Padahal di dalamnya tidak jelas, mengapa mereka berkerumun. Boleh jadi
ikut-ikutan karena ada udangnya. Diiming-iming sejumlah duit, pasti kerumunan
terbentuk.
Dari
uraian ini bisa disimpulkan bahwa aksi menuntut itu kurang bagus. Benarkah
demikian? Tentu tidak selalu. Menuntut—meski sesekali bisa menguasai
manusia—tentu di satu sisi perlu. Kalau tidak ada tuntutan, keteraturan hidup
bersama tidak terjadi. Semua pengguna jalan raya mesti dituntut untuk mengikuti
aturan dan mengikuti arahan petugas lalu lintas. Di sini petugas wajib menuntut
pengguna jalan. Dan, pengguna jalan wajib menuntut ketegasan petugas. Jadi,
aksi menuntut tidak selamanya mengarah pada hal yang kurang baik.
Menuntut
itu perlu tetapi tidak harus sampai berlebihan. Tuntutan wajar dan menjadi relevan
jika objek yang dituntut mampu memenuhi tuntutan. Jika tidak, tidak perlu
menuntut terlalu berlebihan. Anak kecil tidak mungkin dituntut untuk mengangkat
beban 30 kg. Ini tidak sesuai kemampuannya.
Rakyat
Indonesia sudah candu menuntut. Objek tuntutannya juga jelas, pemerintah.

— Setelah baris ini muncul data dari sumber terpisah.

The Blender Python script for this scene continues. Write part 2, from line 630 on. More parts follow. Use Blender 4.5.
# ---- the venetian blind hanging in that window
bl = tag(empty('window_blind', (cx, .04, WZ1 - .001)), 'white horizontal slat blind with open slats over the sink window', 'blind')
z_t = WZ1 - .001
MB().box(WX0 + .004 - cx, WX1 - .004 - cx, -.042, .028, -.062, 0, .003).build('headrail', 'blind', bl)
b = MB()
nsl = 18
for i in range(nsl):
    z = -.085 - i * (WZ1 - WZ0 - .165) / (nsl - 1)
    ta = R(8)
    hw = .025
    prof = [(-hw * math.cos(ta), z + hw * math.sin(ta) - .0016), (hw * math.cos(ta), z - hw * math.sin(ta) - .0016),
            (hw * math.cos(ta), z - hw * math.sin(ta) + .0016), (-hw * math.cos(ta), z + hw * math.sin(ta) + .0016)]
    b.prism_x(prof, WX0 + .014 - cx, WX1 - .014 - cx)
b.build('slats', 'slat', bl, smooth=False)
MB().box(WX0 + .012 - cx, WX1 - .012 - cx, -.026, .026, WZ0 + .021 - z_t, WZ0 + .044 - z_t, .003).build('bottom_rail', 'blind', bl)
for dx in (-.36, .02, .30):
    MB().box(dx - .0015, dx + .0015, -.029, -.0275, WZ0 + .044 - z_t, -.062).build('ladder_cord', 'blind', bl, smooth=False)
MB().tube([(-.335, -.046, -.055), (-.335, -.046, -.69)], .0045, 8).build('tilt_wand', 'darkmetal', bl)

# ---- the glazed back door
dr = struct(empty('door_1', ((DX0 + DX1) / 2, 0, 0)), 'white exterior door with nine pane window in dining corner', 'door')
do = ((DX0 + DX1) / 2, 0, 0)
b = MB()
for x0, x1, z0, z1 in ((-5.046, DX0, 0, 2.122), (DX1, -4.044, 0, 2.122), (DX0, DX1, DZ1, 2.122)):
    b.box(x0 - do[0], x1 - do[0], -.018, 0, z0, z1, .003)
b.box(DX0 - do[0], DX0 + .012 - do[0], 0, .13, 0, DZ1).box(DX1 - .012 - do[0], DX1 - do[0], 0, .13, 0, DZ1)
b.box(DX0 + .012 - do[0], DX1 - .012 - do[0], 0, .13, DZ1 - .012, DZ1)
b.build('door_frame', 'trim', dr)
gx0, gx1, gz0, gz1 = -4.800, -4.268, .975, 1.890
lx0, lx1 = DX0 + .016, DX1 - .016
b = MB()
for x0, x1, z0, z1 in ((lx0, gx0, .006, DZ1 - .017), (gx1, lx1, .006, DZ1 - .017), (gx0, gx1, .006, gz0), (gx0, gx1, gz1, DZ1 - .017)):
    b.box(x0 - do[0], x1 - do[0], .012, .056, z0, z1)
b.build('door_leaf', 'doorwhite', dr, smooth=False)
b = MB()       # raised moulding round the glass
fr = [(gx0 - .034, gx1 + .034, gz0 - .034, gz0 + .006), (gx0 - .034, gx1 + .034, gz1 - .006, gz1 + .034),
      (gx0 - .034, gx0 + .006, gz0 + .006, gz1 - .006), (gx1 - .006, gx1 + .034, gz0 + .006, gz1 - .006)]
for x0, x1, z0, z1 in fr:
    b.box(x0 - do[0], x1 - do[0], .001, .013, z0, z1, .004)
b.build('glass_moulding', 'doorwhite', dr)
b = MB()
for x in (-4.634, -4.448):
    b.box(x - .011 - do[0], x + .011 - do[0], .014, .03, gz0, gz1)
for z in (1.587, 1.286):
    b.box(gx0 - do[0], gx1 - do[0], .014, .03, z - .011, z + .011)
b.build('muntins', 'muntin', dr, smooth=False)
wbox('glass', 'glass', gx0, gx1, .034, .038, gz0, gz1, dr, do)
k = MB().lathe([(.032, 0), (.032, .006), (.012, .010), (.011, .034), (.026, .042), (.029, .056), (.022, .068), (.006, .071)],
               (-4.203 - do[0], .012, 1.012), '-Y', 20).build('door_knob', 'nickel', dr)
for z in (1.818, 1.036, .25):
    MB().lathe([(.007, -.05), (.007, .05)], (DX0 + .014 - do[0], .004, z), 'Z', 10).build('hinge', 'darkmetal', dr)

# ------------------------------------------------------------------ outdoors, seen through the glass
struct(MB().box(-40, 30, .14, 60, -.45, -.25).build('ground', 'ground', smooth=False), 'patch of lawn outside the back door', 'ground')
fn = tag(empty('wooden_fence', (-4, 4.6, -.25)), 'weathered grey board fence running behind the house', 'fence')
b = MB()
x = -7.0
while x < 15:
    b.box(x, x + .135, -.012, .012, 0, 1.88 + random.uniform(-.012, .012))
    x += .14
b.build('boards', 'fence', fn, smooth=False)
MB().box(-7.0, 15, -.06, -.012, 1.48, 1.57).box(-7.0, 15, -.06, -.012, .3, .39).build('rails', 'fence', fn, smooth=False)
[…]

Ketika penyelanggaan UN tahun ini tidak lancar, masyarakat menuntut menteri
pendidikan untuk bertanggung jawab. Ketika harga BBM tidak menentu dan
penyalurannya tidak lancar, rakyat menuntut kejelasan pada pemerintah. Masih banyak
tuntutan lainnya.
Lepas
dari berbagai tuntutan yang rakyat ajukan, satu pertanyaan patut dilontarkan,
sanggupkah atau mampukah pemerintah memenuhi tuntutan rakyat itu? Idealnya
harus. Ini tugas pemerintah. Rakyat berhak mendapat perhatian pemerintah. Ada
yang pesimis dengan kesanggupan pemerintah. Ada pula yang optimistis.
Penilaian
seperti ini wajar. Dan yang lebih wajar lagi adalah rakyat sendiri harus
menentukan apakah sebuah kasus perlu dituntut seperti ini atau tidak. Dengan
ini, rakyat juga tahu, memilah-milah kasus. Dan rakyat juga tahu, ke mana kasus
ini dituntut. Rakyat bukan saja menuntut tetapi harus tahu kepada siapa
tuntutan ini ditujukan.
Salam
selamat siang. Ini iseng-iseng di padi awal pekan ini.